Thank Sara for this chat - it felt like you were having a chat over a cuppa and like Ronnie I was nodding here and there. I agree wholeheartedly with the residency option - they sound so delicious and enticing for all the reasons you say. Also very competitive which kind of takes the edge of getting involved. I am constantly re-calibrating what it's all about for me - fame? fortune? fun? Satisfaction? and the answers constantly change. I like your sister's approach as well! I guess it's part of the journey and the ongoing discovery...Go well!

Sara Bowen said...

My sister's "fish" metaphor is apt: I'd rather swim with the sharks than be confined to a small aquarium. I recognise that I'm not going to be big enough to BE a shark myself, but I'd like to find my own patch of reef and swim there in the middle of the vastness, not sit on one side of a piece glass looking in.

mycuriousteaparty said...

Take a deep breath and dive in, life is short... If you don't give it a go, you might regret it later in life, and you don't get any medals for regrets.

Nicola Moss said...

Hi Sara, A link from Ronnie's blog led me here and your interesting post on residencies and art practice.
From my experiences I think the odds for success with a residency or grant application are around 1 in 10. With this in mind I expect to submit 10 proposals before one goes ahead, and if it happens sooner then it's a bonus. It is very competitive, so many good artists making great work.

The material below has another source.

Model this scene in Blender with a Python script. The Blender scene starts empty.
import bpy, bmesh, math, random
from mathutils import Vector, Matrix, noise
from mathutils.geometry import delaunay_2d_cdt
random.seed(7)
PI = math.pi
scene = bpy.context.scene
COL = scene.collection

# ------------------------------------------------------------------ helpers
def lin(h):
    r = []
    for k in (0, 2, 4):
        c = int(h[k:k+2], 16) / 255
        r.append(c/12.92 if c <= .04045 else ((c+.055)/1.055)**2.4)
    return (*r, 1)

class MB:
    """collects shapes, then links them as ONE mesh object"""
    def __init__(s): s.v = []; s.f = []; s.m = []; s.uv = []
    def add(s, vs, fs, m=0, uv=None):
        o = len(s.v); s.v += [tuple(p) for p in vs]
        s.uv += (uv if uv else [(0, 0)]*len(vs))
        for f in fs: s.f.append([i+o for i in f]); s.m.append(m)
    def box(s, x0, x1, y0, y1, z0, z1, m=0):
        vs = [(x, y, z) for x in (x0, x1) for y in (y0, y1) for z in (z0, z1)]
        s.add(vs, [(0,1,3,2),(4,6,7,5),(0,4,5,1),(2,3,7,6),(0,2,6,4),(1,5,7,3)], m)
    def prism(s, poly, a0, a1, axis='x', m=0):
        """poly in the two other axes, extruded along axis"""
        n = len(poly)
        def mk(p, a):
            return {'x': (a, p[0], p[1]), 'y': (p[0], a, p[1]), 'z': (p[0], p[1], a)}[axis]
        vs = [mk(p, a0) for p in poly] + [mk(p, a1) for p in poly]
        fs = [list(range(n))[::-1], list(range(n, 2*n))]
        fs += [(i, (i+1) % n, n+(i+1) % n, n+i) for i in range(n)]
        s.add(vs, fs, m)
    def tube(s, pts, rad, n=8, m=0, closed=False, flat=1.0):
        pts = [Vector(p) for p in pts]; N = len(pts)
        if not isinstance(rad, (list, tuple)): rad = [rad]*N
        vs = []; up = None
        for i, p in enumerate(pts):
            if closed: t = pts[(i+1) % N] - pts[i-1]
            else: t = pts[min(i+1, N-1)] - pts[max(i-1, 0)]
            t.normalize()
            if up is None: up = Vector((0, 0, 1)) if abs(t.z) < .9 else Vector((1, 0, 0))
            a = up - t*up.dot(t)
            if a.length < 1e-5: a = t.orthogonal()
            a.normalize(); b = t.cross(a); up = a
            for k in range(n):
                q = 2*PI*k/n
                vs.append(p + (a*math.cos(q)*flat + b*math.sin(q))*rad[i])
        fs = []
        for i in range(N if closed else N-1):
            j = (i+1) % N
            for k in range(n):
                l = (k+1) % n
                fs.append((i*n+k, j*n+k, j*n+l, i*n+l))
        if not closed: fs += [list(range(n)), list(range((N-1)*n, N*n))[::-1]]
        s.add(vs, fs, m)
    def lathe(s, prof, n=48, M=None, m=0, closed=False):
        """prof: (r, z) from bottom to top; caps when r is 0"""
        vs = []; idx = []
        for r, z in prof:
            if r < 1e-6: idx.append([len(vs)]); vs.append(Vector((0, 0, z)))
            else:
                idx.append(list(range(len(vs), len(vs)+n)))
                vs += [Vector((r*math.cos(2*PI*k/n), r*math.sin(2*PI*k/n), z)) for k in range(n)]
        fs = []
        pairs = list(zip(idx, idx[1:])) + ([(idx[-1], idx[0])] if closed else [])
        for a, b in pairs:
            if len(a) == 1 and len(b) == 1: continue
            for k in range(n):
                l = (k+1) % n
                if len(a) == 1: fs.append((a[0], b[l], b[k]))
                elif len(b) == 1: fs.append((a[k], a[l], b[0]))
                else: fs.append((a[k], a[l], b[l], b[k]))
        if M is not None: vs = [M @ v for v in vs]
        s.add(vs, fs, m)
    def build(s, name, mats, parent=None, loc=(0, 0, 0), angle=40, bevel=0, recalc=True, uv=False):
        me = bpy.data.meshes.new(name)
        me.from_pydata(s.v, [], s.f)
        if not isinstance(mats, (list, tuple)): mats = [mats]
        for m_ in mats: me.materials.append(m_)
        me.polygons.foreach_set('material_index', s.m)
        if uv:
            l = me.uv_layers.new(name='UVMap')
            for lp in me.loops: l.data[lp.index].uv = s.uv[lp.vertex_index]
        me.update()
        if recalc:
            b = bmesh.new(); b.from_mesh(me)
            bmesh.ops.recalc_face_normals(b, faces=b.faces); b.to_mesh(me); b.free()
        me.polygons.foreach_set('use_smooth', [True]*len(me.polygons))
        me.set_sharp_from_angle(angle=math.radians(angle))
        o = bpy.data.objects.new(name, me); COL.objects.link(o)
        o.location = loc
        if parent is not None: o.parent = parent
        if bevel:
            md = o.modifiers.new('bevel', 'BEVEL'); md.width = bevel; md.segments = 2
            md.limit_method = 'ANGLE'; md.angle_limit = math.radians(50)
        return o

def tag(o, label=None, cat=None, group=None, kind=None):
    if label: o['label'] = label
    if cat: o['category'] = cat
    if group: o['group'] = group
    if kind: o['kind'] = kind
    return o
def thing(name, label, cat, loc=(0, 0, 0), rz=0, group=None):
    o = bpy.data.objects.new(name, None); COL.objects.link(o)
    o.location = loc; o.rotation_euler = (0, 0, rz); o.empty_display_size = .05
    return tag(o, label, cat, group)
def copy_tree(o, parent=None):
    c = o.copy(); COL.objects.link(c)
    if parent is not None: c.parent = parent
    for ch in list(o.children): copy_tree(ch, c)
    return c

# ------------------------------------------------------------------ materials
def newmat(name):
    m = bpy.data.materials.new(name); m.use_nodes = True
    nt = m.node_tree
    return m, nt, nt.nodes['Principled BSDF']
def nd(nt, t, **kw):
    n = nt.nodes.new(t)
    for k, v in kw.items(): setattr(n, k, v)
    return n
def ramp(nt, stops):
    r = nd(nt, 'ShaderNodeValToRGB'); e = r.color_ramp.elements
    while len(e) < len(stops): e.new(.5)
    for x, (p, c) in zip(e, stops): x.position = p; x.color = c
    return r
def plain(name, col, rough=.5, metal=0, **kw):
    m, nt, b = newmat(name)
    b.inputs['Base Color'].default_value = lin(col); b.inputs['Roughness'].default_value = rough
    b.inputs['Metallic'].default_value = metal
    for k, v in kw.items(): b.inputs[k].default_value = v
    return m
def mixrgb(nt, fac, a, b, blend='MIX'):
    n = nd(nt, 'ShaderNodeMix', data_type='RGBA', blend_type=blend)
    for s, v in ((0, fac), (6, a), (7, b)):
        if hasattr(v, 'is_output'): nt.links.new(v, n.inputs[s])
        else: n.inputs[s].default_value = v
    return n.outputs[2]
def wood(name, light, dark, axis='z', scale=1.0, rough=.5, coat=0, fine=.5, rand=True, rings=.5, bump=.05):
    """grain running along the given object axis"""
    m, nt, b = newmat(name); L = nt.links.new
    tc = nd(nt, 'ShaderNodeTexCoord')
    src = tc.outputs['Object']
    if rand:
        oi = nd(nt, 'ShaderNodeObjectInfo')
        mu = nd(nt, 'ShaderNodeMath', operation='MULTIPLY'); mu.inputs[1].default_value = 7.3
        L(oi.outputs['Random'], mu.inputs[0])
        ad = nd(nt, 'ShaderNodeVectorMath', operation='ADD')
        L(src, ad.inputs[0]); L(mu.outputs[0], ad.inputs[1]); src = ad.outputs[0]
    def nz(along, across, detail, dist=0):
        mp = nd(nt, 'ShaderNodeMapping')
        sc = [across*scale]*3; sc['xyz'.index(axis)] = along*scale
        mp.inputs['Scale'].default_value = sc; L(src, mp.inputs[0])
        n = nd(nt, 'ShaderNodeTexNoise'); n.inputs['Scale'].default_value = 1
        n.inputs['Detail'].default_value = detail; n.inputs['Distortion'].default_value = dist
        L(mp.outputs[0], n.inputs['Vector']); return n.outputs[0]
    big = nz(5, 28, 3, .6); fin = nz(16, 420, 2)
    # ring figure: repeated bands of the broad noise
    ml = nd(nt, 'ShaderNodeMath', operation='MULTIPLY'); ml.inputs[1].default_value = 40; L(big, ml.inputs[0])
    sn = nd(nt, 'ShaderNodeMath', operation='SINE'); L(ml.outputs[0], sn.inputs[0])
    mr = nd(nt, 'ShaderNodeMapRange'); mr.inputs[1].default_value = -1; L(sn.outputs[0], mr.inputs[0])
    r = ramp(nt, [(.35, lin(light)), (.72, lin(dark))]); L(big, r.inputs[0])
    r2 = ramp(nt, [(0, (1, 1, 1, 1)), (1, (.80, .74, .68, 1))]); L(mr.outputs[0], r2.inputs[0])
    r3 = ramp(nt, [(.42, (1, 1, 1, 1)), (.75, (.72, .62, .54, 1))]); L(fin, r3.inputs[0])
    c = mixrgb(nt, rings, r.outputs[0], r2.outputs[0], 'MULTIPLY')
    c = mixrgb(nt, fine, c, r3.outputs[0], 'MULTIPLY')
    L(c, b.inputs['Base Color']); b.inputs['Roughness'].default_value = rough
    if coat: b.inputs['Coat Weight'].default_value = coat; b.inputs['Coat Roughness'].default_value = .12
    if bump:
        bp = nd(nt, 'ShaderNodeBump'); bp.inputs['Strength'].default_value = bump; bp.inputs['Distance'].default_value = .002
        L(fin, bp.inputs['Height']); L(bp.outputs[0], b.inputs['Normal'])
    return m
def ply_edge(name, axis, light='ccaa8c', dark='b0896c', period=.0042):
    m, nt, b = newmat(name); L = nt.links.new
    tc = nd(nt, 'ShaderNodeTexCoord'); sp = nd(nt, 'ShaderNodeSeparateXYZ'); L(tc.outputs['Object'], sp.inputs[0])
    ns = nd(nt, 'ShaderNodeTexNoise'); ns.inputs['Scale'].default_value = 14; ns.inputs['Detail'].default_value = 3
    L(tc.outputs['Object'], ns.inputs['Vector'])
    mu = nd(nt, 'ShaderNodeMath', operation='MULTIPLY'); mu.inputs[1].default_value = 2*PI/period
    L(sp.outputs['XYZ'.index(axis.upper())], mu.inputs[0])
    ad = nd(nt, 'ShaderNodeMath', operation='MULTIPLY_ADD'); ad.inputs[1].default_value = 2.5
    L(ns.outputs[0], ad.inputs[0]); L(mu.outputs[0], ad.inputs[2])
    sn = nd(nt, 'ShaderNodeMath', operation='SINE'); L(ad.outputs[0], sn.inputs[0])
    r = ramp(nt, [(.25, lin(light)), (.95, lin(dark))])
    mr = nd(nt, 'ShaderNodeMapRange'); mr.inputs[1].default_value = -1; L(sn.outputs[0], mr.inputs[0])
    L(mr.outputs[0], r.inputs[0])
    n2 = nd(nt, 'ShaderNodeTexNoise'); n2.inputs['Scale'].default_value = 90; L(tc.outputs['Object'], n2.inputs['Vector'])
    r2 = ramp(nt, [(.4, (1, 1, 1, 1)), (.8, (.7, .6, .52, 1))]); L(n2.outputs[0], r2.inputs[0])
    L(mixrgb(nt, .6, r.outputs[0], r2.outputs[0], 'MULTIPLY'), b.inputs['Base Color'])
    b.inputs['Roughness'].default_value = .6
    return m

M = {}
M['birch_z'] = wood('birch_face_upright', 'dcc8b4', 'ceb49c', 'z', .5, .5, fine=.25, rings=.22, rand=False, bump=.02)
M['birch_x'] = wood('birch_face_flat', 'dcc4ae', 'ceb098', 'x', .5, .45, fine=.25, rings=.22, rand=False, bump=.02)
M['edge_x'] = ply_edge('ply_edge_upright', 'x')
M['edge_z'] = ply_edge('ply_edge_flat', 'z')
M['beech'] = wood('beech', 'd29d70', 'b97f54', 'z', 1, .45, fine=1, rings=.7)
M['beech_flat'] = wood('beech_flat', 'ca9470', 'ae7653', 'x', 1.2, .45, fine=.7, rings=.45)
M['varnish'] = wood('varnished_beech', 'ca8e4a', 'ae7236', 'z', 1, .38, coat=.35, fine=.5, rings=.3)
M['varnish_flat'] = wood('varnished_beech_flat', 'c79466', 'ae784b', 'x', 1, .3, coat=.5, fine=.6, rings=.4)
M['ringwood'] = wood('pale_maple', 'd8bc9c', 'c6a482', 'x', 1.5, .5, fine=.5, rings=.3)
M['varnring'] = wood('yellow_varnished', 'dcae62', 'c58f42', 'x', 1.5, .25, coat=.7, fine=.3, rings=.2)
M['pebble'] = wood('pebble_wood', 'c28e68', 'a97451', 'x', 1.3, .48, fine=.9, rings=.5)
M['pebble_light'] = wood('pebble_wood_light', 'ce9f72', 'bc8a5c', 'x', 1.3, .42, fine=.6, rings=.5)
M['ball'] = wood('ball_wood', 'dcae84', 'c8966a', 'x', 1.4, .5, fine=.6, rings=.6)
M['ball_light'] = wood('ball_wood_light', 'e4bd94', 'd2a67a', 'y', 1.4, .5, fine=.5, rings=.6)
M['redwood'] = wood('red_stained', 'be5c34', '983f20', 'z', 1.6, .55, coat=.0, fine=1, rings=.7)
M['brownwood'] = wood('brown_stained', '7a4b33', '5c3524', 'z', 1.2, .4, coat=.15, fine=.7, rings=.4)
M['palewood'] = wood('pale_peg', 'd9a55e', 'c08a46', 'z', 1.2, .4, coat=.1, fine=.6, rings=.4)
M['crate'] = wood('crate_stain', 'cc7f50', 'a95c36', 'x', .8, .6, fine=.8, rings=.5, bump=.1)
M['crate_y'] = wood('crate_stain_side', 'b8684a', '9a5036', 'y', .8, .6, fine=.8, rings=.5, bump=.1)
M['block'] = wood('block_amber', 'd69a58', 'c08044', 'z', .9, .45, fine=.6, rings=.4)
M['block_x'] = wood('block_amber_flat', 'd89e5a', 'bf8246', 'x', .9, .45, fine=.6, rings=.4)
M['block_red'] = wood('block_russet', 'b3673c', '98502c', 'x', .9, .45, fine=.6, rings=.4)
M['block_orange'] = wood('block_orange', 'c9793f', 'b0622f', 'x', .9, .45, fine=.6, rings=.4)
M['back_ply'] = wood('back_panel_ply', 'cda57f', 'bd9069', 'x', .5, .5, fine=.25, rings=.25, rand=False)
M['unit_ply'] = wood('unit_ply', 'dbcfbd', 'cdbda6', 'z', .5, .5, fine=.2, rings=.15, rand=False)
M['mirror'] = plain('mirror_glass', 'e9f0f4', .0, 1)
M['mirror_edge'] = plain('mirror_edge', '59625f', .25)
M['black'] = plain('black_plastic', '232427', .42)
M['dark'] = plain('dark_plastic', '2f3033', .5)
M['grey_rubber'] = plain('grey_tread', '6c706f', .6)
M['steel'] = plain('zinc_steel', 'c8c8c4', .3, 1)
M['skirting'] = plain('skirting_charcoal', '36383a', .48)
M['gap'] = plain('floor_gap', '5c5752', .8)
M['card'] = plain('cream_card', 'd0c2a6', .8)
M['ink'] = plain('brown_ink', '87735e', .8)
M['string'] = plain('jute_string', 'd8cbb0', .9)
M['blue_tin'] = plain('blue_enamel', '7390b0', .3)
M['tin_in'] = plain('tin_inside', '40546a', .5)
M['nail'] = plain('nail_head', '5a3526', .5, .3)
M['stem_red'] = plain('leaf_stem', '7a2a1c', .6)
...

An artist who was a few years ahead of me in her practice told me once that if it's something you really want to do, then keep applying and your turn will come. Persistence as always.

Best wishes, Nicola.

Amanda said...

Hi Sara,
(have arrived here via the link on Ronnie's blog)
I too have come to the conclusion that a residency would be great, as it would provide time away from family to focus on my practice (as I found out in just 2 weeks away with only one child - there was space in my head for creative thought). Mine is a practice that has definitely suffered through putting family first...no steady momentum, no regular exhibiting - all frowned upon by those granting residencies. But, just go for it - keep applying. You have to be in it to win it, as they say.

Patrick said...

So why not go for gallery representation and see how it works for you, then if you don't get your residency, you'll be in a better position on paper for the next time round?

Amanda said...

I can confirm that when I was at RMIT we were told by some serious international grant winners that the accepted rate of success is 1 in 10.
I think the crucial thing is "fit". "Does what you are applying for make absolute sense?" I ask myself. If it is just something I've "always wanted to do", but nobody would know that by looking at my past work, then it is pretty difficult to argue convincingly.

The times I've been successful, it has all been a perfect fit, and this has just been the final piece in the jig-saw.

Ampersand Duck said...

I'm coming in late on this (sorry!)... one thing I can say with authority is that things will get MUCH easier when your child is less dependent, although living in the country means that you'll be ferrying her around longer than I do with my son, who can ride his bike to friend's houses, or catch a bus or train etc.

If your hubby & child can cope without you, definitely go for lots of residency applications, and there's so many more than Bundanon... you should try Megalo, which has a fabulous scheme for printmakers, and are very supportive of artist's books.

Forget about the 'career path' bullshit. Keep making, work at your own pace, and push yourself when you can. The best advice I ever got was being taken down to the art school library by one of my teachers, and she opened a number of books about famous artists -- the big ones -- and we looked at their biographies listed in the backs of the books. She pointed out that between big shows and big events in their lives, there were lots of time gaps, sometimes of years.

'See those spaces?' she said, 'they're called LIFE.'

And she's right. Enjoy your life, and make your work.